Adobe looks to ups its commitment to rich Internet application development on Linux with AIR on the alpha version of Flex Builder framework for Linux.

Correction: The official name of AIR is now just AIR and the software is not a Web browser plug-in. The article has been changed to reflect that.

Adobe Systems on Monday is expected to release an alpha version of AIR on Linux and announce that it is joining the Linux Foundation.

AIR is Adobe's software for running and creating Web applications that run both online and offline. AIR 1.0, released late last month, runs on Windows and Mac OS. Adobe had said it will port AIR to Linux and then mobile devices.

As part of the AIR-on-Linux release, Adobe is making an update to the alpha version of its Flex Builder framework for Linux. Both will be made available at Adobe Labs for free and will be completed later this year.

Adobe said that it joined the Linux Foundation to help promote rich Internet application development on Linux.

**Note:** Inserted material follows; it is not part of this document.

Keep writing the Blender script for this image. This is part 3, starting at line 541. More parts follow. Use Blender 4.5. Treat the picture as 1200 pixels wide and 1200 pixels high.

It's a bid to raise its commitment to Linux-based software on the desktop, where it's support until now has been limited.

Google is sponsoring programmers at CodeWeavers who are using Wine to write a Linux version of Photoshop and other Creative Suite applications.

Adobe has also sought to work with open-source software more, in general. It has open-sourced development tools, including its Flex development framework, and contributed a scripting engine to the Mozilla Foundation for inclusion in the Firefox Web browser.